Montag, 4. Februar 2013
Eine andere Heimat
Eine Frau, achtungsdreißig, Lehrerin, verheiratet ein Kind, sitzt mit langem blonden Haar, das ihr über die Schulter fällt und leicht geröteten Wangen auf dem Millionenstuhl. Ihren werten Namen hab ich verschwitzt und woher sie kommt weiß ich auch nicht mehr. Damit sie nicht ganz so namenlos da herum sitzt nenne ich sie Frau Maier. Die Frau Maier schlug sich ganz tapfer. Bis zur zehntausend Euro Frage kam sie ohne einen einzigen Joker.
Auch die Antwort auf die zehntausender Frage kam wie aus der Pistole geschossen.
Dann stellte ihr der nur leicht verkrampfte Assinger die fünfzehntausend
Euro Frage:
Wer gewann 1972 bei den Olympischen Winterspielen in Sapporo,
die einzige Goldmedaille für Österreich.
A. Annemarie Pröll
B. Trixi Schubert
C. Karl Schranz
D. Peppi Stiegler
15 000 Euro sind an sich eine ganz ansehnliche Summe. Frau Maier, von der ganzen Situation in der sie sich befand ein wenig eingeschüchtert überlegte laut. „Der Karl Schranz kann es nicht sein, weil der wurde ja ausgeschlossen“.

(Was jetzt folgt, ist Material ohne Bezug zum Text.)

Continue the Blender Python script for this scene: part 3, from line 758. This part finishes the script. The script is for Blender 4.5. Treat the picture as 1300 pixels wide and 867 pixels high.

„Annemarie Pröll glaube ich auch nicht die war damals noch zu jung“. Sie überlegte und überlegte. Ihr Blick wanderte zum Assinger hinüber, der recht entspannter dreinschaute. „Der Peppi Stiegler, nein der glaube ich war es auch nicht. Ich glaube die Trixi Schubert ist es gewesen, aber ich bin mir nicht sicher“. „Könnte ich bitte den Fünfzig-Fünfzig Joker haben“. C. Karl Schranz und D. Peppi Stiegler fielen raus. Jetzt stand da nur noch A. Annemarie Pröll oder B. Trixi Schubert. Sie überlegte kurz und meinte, dass sie das Publikum befragen möchte.
Der Assinger befragte das Publikum und folgende Tabellen wurden eingeblendet.
A. Annemarie Pröll 45%, B. Trixi Schubert 55%, C. Karl Schranz 7 % und D. 3%Peppi Stiegler.„Nein“ sagte sie „das ist mir aber auch noch nicht sicher genug. Obwohl das Publikum meine Ahnung bestätigt, möchte jetzt lieber auf sicher gehen und meinen letzen Joker einsetzen und den Mann sowieso anrufen“. Nachdem sich der Telefonjoker seine Anwesenheit bejahte und der Assinger,
sein nächstes Begrüßungssprüchlein aufsagte, fragte sie ihren Telefonjoker, wer 72 die einzige Goldene für Österreich mit nach Hause brachte.
War es A. die Pröll oder B. die Schubert. Die dreißig Sekunden Uhr tickte erbarmungslos herunter. „Die Trixi Schubert“, antwortete die Stimme am Telefon. Auf der Uhr waren noch zehn Sekunden. "Aber zu 100% sicher bin ich mir nicht“.
Dann saß sie nun wieder allein auf sich zurück geworfen, ihre gesund-roten Wangen glühten. „Ich steige aus“, meinte sie. „Ich hör auf und nimm die zehntausend Euro“. „Sind sie sich ganz sicher Frau Maier, entgegnete der Assinger. „Vieles deutet jo auf die Trixi Schubert hin. Wolln sie es niet doch noch amol probieren“. Doch der an sich unwiderstehliche Kärntner Charme zog nicht. "Nein ich steige lieber aus“. Das Licht ging an. Der Assinger gratulierte ihr schön artig zu den zehntausend Euro. Die Leute klatschen. „Und jetzt außer Bewerb, Frau Maier, wer wors denn, no wos glabens“. „Ja B. die Trixi Schubert“. B. Trixi Schubert blinkte grün eingerahmt.
„Ja schode“, sagte der Assinger, „sie hätten’s jo eh g’wußt“! Mit den sicheren zehntausend Euro ging sie aus der Kamera.
Mein Gott wie ich dieses Land hasse.